Because your competitors are free and users expect free and we have a culture stuck in a rut of "everything is free" because ads don't have them taking money out of their wallet.
Not every software is in a niche where they can flip the switch back into a premium model and have a good outcome. If Firefox did it, most of us would stop using it.
Maybe Firefox is at a point where that's a boat worth rocking, but it certainly isn't obvious nor without fatal risk.
The best route still appears to be paying for whatever paid services Mozilla comes out with (VPN, Pocket, ...?) even if you don't use them. I don't know if a "pay what you like" option would be problematic?
(Regulators watch pretty closely when you have 100s of millions of dollars of annual income.)
Examples: Pocket and their new VPN service.

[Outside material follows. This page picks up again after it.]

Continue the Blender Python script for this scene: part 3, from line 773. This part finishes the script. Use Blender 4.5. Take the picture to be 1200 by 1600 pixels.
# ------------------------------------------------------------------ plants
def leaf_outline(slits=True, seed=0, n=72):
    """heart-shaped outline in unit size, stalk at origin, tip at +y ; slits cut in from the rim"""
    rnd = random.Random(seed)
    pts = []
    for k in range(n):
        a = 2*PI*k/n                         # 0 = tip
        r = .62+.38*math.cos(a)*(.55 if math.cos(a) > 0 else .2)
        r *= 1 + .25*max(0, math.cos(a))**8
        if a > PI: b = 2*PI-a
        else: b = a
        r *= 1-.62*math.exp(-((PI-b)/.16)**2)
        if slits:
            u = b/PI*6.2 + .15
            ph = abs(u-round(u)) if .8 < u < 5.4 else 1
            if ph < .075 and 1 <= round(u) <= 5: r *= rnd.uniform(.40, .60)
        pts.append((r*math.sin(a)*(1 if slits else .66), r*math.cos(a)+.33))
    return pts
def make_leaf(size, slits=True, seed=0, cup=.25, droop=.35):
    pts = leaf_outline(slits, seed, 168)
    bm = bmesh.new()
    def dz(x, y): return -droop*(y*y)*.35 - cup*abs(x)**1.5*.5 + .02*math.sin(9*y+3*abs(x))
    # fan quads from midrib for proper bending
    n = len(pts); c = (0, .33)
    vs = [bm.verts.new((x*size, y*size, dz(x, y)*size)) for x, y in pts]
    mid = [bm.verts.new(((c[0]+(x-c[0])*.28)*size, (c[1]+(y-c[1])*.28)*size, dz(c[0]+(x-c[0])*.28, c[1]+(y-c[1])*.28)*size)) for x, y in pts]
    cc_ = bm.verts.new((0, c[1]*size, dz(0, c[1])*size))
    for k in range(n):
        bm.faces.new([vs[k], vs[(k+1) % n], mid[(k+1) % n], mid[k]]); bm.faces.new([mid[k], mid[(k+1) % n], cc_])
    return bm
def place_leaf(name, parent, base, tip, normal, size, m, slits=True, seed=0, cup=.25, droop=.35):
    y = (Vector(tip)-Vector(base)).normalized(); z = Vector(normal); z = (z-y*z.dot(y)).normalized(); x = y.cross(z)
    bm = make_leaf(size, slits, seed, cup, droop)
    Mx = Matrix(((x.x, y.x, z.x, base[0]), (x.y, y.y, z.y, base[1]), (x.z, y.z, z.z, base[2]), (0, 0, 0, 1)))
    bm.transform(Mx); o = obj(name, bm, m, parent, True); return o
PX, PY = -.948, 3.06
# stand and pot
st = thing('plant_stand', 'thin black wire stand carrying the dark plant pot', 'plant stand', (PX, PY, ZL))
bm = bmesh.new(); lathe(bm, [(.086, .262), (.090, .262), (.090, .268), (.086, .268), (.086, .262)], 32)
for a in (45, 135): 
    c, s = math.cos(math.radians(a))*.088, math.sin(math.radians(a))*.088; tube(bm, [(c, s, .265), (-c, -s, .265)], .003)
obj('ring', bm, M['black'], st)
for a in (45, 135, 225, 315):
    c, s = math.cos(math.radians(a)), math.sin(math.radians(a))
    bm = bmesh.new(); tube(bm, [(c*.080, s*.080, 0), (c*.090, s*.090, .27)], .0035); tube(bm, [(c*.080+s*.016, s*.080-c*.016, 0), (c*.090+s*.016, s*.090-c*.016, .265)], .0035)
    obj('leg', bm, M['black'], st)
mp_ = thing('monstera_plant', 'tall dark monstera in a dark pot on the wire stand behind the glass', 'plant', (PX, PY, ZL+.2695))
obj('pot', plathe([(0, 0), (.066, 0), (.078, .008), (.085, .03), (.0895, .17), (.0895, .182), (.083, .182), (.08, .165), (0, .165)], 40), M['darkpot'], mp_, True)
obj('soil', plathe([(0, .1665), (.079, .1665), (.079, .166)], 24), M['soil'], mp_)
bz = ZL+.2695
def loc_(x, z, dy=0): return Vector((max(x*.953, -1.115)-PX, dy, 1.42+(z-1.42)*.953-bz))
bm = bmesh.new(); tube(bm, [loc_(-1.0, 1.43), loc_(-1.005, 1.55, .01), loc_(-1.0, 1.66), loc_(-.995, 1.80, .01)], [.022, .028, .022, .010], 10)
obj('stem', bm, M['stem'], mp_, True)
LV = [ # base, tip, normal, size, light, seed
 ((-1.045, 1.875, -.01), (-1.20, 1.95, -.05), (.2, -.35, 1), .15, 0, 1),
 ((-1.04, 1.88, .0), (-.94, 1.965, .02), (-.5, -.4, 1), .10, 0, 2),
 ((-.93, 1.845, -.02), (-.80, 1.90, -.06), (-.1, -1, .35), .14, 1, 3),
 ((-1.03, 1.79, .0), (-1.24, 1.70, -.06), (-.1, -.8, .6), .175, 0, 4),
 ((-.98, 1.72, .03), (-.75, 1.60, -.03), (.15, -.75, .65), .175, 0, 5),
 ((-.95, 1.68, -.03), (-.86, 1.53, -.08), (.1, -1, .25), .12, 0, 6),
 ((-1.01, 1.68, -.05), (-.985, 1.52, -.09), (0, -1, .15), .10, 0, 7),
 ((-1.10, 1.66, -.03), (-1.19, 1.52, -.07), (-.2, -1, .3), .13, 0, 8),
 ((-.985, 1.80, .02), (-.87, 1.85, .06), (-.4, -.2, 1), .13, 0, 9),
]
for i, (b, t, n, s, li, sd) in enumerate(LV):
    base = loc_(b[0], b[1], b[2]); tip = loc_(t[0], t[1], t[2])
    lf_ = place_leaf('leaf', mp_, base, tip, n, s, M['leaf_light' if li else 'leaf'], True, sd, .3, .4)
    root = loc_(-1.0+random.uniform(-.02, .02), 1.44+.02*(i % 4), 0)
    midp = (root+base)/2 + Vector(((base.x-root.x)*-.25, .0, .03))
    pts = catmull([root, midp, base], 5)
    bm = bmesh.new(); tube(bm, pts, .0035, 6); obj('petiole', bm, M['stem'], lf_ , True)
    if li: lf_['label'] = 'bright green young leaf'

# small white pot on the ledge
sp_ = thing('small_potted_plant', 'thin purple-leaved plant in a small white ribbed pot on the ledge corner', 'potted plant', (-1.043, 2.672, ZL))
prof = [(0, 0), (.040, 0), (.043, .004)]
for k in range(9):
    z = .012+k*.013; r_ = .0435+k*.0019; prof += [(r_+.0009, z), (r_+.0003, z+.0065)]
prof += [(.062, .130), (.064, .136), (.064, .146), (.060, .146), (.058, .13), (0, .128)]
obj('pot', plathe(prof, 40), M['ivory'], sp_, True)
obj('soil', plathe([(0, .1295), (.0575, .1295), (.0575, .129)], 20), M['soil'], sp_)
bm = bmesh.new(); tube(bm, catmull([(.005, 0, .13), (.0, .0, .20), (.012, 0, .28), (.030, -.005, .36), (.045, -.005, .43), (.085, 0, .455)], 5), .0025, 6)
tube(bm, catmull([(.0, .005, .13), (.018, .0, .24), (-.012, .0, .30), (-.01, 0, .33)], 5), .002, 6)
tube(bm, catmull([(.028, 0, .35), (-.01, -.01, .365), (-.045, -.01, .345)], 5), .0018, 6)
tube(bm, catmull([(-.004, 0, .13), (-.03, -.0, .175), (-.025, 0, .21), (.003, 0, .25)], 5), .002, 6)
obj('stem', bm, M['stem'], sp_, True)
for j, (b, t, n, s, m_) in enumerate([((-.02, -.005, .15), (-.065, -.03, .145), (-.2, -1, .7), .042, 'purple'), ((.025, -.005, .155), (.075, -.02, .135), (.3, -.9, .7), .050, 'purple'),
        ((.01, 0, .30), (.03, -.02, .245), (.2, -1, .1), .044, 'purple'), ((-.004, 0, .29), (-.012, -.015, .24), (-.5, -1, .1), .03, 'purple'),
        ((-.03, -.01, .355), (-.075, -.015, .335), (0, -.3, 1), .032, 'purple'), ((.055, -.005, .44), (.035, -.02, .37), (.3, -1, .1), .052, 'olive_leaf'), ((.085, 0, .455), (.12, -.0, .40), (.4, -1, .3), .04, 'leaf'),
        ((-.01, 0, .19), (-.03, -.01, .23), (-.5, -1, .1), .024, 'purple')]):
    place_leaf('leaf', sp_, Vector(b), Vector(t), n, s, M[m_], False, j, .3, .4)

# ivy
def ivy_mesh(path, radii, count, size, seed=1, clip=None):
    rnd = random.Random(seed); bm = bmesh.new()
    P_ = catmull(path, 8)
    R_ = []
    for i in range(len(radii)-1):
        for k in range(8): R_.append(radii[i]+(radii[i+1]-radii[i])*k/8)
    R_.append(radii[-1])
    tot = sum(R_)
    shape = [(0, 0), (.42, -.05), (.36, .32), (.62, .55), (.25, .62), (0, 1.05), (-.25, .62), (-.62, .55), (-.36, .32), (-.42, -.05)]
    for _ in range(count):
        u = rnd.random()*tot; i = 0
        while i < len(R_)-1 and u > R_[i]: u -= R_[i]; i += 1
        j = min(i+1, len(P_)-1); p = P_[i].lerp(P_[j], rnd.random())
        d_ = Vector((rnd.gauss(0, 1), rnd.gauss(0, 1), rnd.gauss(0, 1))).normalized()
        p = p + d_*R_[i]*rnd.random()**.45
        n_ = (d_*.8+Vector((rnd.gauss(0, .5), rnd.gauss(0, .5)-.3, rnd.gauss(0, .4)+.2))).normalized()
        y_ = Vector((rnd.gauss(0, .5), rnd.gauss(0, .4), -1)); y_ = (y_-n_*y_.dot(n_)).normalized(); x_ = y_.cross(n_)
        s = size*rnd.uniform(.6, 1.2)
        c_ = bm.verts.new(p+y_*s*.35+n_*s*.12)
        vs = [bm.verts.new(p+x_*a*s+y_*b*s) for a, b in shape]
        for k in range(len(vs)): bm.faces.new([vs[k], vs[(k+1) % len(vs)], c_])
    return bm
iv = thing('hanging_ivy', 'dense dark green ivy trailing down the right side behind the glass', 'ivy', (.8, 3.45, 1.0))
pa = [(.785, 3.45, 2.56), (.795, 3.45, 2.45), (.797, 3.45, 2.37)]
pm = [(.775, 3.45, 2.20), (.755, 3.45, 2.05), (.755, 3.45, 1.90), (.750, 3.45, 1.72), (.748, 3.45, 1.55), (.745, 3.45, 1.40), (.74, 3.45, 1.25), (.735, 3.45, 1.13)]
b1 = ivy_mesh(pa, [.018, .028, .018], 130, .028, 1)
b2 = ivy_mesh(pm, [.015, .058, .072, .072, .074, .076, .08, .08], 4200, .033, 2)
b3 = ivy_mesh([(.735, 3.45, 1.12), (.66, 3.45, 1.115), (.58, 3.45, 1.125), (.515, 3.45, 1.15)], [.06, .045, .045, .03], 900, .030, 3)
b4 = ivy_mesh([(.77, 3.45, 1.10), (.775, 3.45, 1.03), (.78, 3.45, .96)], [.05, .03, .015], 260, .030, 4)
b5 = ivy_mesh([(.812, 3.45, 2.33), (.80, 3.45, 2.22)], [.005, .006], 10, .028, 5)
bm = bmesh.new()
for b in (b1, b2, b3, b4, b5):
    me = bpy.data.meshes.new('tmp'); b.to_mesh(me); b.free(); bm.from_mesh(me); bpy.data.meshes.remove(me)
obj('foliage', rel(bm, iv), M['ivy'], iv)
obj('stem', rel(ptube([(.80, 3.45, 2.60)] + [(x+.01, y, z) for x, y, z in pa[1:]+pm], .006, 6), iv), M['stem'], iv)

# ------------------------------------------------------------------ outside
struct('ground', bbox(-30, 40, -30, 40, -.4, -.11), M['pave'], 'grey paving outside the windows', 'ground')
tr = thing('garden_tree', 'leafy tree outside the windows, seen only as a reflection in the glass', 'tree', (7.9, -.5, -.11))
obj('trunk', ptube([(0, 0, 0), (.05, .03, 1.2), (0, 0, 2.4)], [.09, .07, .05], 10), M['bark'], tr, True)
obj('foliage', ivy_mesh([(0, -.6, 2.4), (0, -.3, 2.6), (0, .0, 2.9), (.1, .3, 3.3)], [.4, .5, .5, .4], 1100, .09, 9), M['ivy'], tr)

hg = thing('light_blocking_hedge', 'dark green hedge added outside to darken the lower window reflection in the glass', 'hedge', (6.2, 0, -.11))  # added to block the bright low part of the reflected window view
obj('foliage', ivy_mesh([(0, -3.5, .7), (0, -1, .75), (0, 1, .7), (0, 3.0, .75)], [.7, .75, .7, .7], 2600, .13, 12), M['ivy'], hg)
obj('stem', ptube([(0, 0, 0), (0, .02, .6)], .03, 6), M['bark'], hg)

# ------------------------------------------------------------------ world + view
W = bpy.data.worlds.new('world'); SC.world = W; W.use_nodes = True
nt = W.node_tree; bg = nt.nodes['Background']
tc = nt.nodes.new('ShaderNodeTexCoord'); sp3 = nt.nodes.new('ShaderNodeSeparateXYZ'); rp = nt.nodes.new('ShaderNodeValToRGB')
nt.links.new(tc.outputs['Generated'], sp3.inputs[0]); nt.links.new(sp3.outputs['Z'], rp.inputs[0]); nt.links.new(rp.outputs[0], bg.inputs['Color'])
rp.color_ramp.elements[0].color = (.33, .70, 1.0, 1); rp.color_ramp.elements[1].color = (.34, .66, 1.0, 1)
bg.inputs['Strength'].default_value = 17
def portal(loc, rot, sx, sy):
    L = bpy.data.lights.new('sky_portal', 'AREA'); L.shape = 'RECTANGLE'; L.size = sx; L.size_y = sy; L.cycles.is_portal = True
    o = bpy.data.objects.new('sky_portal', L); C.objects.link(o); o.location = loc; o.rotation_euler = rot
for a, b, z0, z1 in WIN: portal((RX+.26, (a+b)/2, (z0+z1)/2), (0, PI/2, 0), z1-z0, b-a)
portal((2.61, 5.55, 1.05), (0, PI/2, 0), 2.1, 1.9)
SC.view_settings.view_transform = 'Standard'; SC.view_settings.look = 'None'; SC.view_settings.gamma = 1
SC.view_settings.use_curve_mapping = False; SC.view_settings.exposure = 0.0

Sure, people with business interests will try to push the idea of what constitutes a valid option in various directions, but as someone more thoughtful than me once said, "prediction is hard, especially if it's about the future," and as another thoughtful person said, "even The Future has a future."
I think subscriptions to software can do a lot to bring in line users needs with company needs. Especially around security of purchased software - if there are no profits to be made as the software is already sold why patch security issues or bug fixes, your only goal is to sell the next one.
Plus, as the other commenter says, I am not going to recommend Firefox to my non-technical friends if it requires non-trivial amount of money.